Twenty-six years ago today, President Ronald Regan signed a bill establishing an official poet laureate for the United States. As the Library of Congress explains, the poet laureate is to serve as "the nation's official lightning rod for the poetic impulse of Americans" and is charged with the task of seeking to raise a greater national appreciation for the reading and writing of poetry.

Each poet laureate is appointed by the Librarian of Congress and the position has been held by such notable writers as Billy Collins, Louise Glück, and Charles Simic. This past autumn, the Pulitzer Prize winner Philip Levine, whose most recent collections include Breath (2004) and News of the World (2009), became the most recent poet to hold this distinguished post.

Today is the birthday of Sandra Cisneros (books by this author), born in Chicago (1954) and best known for the highly acclaimed coming-of-age novel The House on Mango Street (1984). Although the book was largely ignored when it was first published, it has since been translated into a dozen languages and has become required reading for middle schools and high schools throughout the United States.
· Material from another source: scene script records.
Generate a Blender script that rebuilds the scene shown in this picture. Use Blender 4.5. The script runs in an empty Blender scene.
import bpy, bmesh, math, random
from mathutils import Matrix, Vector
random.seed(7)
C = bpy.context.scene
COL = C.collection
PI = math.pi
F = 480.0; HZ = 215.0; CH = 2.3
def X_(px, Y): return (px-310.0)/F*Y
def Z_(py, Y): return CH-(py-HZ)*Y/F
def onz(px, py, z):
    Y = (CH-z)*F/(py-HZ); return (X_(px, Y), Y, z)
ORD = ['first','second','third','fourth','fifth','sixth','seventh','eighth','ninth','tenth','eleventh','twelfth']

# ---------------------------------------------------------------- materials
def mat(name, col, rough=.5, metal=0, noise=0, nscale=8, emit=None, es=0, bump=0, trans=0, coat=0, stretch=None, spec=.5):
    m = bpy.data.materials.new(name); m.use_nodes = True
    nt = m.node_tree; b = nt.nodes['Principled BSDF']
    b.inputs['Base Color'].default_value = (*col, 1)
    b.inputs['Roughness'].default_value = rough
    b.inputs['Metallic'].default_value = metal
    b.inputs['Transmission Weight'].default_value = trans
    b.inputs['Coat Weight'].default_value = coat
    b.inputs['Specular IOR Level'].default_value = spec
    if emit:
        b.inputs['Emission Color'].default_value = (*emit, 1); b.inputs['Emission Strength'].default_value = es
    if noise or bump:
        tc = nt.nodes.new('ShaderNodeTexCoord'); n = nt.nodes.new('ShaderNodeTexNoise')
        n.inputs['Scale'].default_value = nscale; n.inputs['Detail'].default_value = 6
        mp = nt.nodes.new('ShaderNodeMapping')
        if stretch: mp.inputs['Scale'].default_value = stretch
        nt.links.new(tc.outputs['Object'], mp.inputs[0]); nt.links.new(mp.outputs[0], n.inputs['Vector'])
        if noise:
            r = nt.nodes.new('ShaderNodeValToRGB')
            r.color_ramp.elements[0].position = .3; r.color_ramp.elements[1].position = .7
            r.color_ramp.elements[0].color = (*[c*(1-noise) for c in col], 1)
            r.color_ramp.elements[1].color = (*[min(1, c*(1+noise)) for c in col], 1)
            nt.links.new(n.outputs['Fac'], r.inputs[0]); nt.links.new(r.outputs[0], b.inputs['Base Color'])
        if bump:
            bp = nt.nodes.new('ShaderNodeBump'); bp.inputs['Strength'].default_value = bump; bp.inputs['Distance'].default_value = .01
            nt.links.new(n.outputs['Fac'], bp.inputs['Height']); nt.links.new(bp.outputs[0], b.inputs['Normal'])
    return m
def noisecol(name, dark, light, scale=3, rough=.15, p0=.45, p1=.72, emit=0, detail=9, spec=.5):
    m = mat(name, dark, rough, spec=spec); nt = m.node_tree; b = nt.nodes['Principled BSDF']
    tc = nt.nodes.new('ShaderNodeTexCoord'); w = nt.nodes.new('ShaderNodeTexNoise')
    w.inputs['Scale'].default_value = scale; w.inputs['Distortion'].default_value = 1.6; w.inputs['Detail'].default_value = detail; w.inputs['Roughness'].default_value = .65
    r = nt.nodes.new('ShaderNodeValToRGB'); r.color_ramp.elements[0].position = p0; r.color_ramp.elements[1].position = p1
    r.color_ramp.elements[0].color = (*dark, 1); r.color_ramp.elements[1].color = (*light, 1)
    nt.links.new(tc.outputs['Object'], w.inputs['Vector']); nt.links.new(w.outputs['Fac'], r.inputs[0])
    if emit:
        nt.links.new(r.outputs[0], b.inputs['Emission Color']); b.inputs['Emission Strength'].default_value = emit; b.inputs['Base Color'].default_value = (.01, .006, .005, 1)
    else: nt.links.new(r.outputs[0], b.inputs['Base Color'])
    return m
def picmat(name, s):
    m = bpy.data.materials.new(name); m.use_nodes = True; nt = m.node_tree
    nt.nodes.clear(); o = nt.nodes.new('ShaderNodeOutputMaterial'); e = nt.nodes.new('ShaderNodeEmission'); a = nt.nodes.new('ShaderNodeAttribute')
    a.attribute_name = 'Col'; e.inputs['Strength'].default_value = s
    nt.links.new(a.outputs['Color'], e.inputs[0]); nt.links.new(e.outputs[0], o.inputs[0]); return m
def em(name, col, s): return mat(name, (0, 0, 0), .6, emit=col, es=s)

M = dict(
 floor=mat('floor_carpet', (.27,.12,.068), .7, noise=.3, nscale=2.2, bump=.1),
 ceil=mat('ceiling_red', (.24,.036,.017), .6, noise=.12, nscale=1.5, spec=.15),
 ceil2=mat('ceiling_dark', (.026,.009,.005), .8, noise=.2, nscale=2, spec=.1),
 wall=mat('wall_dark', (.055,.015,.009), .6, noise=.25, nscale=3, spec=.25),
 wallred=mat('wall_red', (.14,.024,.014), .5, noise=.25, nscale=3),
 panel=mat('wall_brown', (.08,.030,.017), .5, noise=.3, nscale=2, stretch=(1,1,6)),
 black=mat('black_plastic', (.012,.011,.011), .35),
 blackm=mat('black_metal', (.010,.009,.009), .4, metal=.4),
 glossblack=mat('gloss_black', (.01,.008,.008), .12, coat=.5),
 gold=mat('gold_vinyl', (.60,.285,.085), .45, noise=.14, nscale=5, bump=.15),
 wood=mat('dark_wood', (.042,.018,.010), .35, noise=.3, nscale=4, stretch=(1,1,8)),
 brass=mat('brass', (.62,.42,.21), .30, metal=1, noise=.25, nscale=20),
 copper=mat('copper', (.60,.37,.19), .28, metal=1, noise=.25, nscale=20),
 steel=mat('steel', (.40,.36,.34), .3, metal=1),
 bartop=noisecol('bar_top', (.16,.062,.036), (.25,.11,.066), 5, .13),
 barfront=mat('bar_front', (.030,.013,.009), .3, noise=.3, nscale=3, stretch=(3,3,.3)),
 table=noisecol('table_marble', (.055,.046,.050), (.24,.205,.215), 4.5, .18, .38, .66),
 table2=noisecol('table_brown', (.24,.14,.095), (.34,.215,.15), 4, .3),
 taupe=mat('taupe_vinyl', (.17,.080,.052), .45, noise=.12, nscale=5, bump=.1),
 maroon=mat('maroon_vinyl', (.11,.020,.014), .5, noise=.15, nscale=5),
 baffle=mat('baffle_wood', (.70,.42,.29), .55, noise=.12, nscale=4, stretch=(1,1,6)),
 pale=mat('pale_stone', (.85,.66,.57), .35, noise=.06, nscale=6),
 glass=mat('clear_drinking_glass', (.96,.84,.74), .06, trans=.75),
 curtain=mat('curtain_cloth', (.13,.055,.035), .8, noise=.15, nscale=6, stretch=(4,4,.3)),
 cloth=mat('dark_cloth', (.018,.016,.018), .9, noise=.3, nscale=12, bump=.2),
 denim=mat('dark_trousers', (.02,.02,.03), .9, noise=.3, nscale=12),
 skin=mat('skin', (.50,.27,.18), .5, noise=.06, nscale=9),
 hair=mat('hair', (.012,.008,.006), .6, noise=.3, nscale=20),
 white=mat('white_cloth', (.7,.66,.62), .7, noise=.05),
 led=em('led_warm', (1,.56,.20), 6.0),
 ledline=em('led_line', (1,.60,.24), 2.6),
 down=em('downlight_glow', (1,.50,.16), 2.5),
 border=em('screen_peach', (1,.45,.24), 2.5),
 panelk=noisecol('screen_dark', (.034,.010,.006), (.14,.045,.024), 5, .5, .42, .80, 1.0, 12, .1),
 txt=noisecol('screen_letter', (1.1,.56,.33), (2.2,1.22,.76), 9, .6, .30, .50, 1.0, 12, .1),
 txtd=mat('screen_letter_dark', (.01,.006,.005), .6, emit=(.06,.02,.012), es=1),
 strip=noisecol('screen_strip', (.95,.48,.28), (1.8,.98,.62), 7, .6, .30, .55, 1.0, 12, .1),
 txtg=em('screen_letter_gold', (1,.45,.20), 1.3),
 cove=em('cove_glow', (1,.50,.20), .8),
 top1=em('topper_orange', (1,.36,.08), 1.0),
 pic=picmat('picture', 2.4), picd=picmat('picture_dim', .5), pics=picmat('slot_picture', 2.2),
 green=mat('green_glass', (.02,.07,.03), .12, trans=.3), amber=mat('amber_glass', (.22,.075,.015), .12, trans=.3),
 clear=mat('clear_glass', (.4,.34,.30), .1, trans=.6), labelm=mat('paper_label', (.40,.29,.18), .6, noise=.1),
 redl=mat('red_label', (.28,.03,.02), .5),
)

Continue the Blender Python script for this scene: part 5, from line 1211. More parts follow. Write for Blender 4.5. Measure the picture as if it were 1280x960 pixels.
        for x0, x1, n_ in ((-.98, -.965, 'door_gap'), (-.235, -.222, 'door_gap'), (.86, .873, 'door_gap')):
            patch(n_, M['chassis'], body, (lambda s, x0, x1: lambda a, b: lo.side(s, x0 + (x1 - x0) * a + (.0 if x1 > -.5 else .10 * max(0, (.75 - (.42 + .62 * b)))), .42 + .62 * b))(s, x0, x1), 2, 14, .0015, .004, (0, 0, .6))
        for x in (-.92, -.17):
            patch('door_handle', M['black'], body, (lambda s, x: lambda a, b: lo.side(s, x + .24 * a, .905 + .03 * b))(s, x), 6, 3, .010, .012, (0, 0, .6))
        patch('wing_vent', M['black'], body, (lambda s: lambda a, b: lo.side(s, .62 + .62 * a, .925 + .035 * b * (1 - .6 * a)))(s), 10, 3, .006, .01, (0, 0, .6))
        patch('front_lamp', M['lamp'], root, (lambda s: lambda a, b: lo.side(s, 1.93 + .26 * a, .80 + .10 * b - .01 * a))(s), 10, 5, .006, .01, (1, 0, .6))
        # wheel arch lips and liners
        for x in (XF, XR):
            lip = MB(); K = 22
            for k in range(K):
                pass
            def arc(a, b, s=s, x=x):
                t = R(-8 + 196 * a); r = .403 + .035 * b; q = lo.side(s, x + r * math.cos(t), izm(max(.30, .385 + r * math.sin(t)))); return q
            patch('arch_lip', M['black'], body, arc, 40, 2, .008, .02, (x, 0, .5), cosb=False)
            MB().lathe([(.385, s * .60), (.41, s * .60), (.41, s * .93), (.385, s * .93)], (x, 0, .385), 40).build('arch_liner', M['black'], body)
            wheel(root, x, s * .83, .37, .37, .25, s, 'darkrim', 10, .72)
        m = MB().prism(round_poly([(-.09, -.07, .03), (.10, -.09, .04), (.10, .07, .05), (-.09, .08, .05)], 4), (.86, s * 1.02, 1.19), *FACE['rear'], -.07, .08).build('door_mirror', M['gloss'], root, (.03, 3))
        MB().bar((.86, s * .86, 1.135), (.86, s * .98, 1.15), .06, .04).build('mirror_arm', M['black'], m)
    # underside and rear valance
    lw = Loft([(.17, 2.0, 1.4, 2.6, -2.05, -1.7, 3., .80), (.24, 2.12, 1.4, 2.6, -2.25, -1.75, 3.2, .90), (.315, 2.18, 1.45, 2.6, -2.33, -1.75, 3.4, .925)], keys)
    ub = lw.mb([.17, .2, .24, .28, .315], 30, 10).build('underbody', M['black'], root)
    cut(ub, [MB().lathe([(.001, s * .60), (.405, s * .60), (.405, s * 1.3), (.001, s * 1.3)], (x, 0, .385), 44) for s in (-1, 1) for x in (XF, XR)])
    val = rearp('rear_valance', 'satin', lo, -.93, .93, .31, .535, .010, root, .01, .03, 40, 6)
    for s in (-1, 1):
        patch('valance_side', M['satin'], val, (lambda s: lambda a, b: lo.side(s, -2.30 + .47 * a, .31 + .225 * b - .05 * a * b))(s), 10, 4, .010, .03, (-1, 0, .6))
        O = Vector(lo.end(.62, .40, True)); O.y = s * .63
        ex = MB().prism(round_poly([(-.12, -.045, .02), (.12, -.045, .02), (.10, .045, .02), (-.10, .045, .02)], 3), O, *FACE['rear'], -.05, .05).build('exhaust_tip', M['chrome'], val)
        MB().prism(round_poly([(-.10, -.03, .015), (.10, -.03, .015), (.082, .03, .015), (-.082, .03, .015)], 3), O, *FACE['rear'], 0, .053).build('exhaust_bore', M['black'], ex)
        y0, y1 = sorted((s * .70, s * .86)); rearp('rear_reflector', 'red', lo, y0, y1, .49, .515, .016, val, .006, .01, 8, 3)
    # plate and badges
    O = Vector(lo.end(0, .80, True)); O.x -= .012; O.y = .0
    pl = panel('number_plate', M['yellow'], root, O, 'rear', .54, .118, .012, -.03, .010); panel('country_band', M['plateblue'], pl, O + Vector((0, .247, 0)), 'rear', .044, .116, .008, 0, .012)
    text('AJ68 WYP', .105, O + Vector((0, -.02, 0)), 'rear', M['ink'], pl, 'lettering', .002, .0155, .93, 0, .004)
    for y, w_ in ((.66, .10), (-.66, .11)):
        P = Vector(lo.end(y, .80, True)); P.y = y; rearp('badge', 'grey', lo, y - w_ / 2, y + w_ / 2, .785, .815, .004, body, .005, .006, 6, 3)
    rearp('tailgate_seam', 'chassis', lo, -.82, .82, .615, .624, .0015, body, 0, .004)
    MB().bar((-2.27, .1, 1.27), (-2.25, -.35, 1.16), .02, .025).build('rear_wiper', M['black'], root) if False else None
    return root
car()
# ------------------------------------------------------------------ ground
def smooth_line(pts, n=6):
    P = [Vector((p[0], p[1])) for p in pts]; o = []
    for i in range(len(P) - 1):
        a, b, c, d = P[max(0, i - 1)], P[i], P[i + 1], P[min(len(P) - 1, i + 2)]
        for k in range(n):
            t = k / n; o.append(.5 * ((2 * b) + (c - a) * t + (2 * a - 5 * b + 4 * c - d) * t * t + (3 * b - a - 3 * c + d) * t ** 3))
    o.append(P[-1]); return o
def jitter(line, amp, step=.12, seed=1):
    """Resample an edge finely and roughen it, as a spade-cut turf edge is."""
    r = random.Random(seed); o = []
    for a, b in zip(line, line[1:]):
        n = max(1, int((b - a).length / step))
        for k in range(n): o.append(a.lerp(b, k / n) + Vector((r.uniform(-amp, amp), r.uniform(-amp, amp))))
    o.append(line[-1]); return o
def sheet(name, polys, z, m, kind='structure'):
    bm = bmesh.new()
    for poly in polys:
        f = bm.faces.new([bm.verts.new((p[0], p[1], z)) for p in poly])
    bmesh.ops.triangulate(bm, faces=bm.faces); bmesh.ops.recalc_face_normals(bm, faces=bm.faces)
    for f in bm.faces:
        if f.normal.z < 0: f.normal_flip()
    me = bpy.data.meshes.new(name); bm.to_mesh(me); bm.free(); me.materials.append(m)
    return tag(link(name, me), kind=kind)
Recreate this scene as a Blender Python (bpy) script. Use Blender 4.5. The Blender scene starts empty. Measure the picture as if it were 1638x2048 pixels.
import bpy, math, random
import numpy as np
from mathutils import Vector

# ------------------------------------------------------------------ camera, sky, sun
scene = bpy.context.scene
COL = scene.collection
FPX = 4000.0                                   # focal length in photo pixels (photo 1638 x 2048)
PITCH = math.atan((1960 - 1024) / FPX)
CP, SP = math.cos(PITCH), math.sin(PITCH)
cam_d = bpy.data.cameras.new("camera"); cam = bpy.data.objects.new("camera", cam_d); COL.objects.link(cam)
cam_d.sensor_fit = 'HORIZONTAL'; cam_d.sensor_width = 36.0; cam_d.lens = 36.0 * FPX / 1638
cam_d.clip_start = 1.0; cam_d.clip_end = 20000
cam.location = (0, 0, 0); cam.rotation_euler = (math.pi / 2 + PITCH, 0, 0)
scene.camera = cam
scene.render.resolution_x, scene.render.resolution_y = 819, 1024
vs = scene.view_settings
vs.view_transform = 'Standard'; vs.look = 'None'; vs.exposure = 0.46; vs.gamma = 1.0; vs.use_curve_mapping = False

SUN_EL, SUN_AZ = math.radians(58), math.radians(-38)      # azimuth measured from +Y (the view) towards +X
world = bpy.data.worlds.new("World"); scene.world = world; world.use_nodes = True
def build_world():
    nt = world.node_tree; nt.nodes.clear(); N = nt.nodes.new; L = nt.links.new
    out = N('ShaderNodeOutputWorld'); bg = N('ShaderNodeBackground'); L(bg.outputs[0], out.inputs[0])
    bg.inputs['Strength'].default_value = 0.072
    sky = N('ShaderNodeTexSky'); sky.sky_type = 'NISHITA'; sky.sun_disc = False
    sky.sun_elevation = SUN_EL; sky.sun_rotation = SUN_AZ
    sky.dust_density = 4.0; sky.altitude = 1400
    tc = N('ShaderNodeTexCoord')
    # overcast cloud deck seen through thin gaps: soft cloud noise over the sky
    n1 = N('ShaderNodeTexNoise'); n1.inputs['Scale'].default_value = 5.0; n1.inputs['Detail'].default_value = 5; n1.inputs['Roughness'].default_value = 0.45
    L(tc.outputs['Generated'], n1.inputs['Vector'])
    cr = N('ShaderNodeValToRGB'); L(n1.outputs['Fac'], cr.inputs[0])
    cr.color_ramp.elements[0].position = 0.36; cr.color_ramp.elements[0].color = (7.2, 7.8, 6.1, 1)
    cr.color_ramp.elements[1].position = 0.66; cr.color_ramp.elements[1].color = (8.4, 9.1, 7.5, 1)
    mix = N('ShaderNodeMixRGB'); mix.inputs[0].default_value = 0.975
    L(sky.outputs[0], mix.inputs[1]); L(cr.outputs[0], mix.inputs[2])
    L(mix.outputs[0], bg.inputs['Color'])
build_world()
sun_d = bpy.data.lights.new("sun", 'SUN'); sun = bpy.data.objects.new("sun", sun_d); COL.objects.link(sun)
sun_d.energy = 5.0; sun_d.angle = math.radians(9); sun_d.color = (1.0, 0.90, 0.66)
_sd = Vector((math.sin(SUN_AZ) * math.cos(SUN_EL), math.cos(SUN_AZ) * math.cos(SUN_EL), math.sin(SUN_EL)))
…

Cisneros was both "the only daughter and only a daughter" in a family of seven children, and because her father felt that daughters were meant for husbands and not necessarily careers, she was free to study anything she wanted in college, including something as "silly" as English. Once there, Cisneros felt foreign and out of place, as if "everyone seemed to have some communal knowledge which I did not have . ... My classmates were from the best schools in the country. They had been bred as fine hothouse flowers. I was a yellow weed among the city's cracks." She said, "It was not until this moment when I separated myself, when I considered myself truly distinct, that my writing acquired a voice," and Cisneros realized that she had the opportunity to write about something none of her classmates could — the vignettes based on her adolescence in a rundown Chicago neighborhood that would become The House on Mango Street and that would tell the story of a Latina girl who longs to live in a real house.

Since then, Cisneros has published numerous other works, including Woman Hollering Creek: and Other Stories (1991), the poetry collection Loose Woman (1994), and the novel Caramelo (2002), and has been honored with fellowships from both the MacArthur Foundation and the National Endowment for the Arts.

The novelist Elizabeth Benedict (books by this author) was born on this day in Hartford, Connecticut (1954). Benedict's family was not a literary one — her mother was a gifted artist who worked as a secretary and her father was an insurance salesman — and Benedict had never considered a career in writing until she was in college. But it was there, on the day before her 19th birthday, that a prescient professor returned a term paper with a note saying it was obvious that Benedict wanted to write a novel — a fact that had not been obvious to Benedict herself. Still, that night she decided that she would in fact become a writer, and that to do so she must write every day, no matter what the subject, and that one day what she had written would become a book.

After college, Benedict worked for the Mexican American Legal Defense and wrote her first novel, Slow Dancing (1985), about an immigration lawyer. She followed that with The Beginner's Book of Dreams (1988), Safe Conduct (1993), and numerous other novels as well as the writing craft book The Joy of Writing Sex: A Guide for Fiction Writers (1996).

Benedict has said that "If it were denied me to write, I imagine I would die," for through writing she makes sense of her own deepest experiences as she reshapes them into "a fictional universe much larger, more varied, and ... more compelling than the extremely personal" with which she begins. And from those deeply personal experiences, she also offers four important lessons for herself and other writers: First, work like a maniac because no one else will do it for you. Second, know that art matters. Next, understand that fiction is about transformation and that change is possible. And finally, make the surface of writing lively, fun-filled, and funny, even if the characters are in excruciating pain."